* Exercise aim
Extract word for word the lines of the listing from its start to the line holding "tag(bpy.data.objects['hook_wire'], 'bent black", both ends kept; pictures are not part of the copy.

* Source material
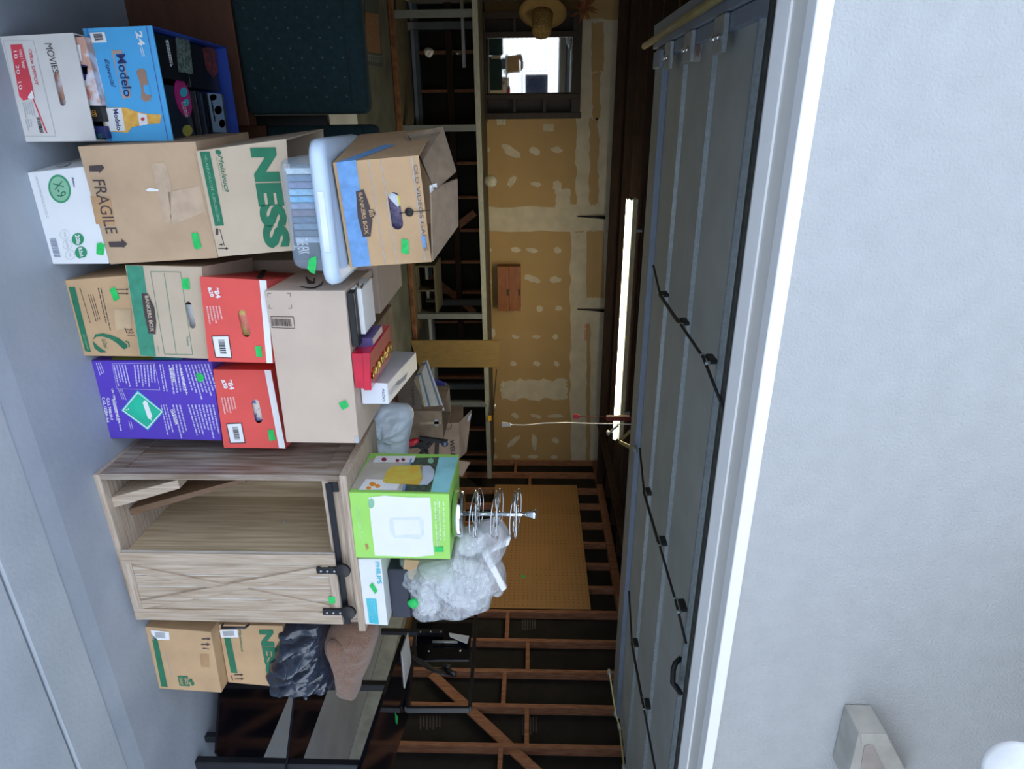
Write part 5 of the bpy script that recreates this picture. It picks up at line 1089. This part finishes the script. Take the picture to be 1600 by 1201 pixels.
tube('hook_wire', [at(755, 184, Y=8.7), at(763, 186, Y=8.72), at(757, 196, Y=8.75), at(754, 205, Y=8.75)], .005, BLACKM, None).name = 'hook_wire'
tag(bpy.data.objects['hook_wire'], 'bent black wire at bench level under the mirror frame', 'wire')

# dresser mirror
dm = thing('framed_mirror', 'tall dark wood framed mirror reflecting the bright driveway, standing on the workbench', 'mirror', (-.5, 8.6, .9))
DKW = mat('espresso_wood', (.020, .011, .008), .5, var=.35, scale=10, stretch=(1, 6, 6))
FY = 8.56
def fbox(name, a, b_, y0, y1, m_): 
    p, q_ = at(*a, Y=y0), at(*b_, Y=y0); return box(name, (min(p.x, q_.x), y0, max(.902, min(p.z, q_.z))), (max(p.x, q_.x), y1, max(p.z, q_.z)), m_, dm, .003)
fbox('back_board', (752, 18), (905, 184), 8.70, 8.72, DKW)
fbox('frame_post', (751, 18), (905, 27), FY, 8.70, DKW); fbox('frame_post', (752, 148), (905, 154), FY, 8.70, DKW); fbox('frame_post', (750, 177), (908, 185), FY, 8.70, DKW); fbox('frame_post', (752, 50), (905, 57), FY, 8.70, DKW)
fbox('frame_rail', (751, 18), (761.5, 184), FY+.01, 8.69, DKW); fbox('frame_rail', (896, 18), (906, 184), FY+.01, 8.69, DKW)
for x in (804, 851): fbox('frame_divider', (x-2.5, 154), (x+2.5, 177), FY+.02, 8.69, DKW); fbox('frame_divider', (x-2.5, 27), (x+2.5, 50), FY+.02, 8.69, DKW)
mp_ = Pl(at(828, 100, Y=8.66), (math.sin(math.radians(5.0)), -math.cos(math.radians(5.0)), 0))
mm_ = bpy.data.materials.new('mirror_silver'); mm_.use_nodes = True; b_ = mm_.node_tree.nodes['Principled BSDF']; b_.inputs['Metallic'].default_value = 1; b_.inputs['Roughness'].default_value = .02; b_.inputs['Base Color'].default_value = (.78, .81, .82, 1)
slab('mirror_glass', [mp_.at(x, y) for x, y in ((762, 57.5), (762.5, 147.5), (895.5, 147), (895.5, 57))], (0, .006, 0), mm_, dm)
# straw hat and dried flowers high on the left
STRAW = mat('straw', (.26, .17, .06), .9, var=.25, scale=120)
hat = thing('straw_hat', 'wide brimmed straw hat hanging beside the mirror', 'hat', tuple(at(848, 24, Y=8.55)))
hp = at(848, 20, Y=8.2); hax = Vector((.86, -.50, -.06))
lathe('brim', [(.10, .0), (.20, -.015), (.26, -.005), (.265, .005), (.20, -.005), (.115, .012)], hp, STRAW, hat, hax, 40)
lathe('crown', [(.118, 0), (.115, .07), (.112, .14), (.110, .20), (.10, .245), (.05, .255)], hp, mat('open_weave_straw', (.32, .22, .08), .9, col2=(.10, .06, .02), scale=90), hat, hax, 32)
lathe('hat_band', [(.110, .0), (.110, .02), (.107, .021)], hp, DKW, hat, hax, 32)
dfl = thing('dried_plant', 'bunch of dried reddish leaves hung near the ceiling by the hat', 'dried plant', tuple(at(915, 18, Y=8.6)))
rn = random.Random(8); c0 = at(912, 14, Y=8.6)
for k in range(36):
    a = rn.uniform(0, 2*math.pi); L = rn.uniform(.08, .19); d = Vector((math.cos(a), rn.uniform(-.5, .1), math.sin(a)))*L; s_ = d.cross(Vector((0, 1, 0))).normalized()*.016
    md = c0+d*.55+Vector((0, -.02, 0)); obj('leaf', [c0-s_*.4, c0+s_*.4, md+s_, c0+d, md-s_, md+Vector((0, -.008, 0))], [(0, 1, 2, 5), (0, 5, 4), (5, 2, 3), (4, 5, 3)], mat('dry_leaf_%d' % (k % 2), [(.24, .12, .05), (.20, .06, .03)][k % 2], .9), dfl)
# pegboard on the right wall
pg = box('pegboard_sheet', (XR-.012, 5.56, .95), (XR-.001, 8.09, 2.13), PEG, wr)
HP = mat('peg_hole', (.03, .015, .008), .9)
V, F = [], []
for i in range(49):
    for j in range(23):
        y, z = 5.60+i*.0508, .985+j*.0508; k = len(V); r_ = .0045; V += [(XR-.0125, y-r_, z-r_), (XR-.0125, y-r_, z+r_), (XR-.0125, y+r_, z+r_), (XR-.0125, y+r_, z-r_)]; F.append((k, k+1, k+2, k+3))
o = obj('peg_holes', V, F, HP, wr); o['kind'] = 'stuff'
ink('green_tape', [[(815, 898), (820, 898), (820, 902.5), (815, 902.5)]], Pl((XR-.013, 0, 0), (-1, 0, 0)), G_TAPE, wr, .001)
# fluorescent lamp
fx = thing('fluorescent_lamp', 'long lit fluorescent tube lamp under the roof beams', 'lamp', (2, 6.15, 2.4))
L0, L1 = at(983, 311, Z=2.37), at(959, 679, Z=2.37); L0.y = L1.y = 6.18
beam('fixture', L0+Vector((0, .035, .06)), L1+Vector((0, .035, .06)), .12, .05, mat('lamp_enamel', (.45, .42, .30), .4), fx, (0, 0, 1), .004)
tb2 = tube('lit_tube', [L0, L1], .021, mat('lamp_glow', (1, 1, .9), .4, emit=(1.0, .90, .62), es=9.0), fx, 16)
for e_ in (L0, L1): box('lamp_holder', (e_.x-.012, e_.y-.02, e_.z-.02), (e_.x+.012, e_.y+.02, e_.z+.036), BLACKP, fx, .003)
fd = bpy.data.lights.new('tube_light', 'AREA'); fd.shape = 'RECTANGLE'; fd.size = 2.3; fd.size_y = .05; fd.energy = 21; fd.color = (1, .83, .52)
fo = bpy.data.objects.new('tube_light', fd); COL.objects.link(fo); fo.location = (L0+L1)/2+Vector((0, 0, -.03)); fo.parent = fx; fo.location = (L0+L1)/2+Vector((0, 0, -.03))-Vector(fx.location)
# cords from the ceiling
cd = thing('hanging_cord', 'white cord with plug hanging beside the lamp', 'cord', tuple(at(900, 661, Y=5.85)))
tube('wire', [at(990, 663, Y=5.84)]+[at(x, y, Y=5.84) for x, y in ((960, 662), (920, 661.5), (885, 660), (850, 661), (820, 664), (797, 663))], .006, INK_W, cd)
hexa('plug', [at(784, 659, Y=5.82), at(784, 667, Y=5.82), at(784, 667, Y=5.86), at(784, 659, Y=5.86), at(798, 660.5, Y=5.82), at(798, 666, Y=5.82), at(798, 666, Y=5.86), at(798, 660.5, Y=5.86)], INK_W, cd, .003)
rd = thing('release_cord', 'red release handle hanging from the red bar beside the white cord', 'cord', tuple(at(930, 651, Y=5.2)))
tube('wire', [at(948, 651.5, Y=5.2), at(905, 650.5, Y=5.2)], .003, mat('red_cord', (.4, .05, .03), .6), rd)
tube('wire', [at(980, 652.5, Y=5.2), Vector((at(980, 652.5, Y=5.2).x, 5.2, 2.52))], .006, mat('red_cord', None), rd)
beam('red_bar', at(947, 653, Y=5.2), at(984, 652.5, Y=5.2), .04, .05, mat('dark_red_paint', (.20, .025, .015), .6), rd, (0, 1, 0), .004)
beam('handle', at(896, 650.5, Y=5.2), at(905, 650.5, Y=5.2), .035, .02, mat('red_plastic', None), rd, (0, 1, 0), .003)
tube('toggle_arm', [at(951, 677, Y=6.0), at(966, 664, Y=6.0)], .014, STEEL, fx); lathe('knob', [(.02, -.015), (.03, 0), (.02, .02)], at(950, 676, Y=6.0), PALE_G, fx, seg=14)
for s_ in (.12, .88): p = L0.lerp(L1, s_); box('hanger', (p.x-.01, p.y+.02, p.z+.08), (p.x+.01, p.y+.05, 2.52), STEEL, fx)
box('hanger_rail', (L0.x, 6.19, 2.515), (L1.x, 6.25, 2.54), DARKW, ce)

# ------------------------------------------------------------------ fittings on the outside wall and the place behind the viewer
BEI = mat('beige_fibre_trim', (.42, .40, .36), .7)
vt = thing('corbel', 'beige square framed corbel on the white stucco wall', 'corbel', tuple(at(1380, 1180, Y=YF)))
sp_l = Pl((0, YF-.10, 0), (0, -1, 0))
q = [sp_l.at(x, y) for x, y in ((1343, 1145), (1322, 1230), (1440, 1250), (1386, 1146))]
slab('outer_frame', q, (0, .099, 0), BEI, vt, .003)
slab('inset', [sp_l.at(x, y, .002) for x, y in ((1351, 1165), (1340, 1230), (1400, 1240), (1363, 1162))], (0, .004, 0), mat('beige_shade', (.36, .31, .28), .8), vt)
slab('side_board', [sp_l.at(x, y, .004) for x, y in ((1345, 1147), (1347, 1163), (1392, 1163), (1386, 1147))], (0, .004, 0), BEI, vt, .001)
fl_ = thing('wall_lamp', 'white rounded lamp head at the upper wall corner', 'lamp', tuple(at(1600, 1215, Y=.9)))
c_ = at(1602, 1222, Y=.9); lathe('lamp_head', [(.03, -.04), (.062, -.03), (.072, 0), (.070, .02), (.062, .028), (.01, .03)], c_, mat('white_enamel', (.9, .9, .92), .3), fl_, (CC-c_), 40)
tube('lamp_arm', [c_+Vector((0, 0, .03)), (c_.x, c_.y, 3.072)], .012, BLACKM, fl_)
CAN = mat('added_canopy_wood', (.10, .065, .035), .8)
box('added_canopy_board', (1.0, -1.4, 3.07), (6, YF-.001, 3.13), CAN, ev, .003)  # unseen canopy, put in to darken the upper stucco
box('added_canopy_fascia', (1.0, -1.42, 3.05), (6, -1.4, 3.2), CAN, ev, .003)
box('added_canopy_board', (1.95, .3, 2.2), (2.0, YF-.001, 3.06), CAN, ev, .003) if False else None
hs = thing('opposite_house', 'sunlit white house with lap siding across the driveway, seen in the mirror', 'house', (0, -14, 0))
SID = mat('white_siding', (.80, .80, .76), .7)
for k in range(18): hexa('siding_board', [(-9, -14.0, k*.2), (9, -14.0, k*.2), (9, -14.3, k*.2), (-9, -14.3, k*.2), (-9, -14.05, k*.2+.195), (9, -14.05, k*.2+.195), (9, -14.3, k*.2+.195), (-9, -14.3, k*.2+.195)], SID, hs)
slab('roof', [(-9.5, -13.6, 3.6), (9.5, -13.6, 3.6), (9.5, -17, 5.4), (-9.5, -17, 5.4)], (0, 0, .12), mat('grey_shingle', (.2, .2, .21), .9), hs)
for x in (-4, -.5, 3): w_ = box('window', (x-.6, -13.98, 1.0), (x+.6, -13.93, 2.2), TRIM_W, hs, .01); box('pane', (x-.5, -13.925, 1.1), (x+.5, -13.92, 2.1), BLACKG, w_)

* Written solution
Write part 5 of the bpy script that recreates this picture. It picks up at line 1089. This part finishes the script. Take the picture to be 1600 by 1201 pixels.
tube('hook_wire', [at(755, 184, Y=8.7), at(763, 186, Y=8.72), at(757, 196, Y=8.75), at(754, 205, Y=8.75)], .005, BLACKM, None).name = 'hook_wire'
tag(bpy.data.objects['hook_wire'], 'bent black wire at bench level under the mirror frame', 'wire')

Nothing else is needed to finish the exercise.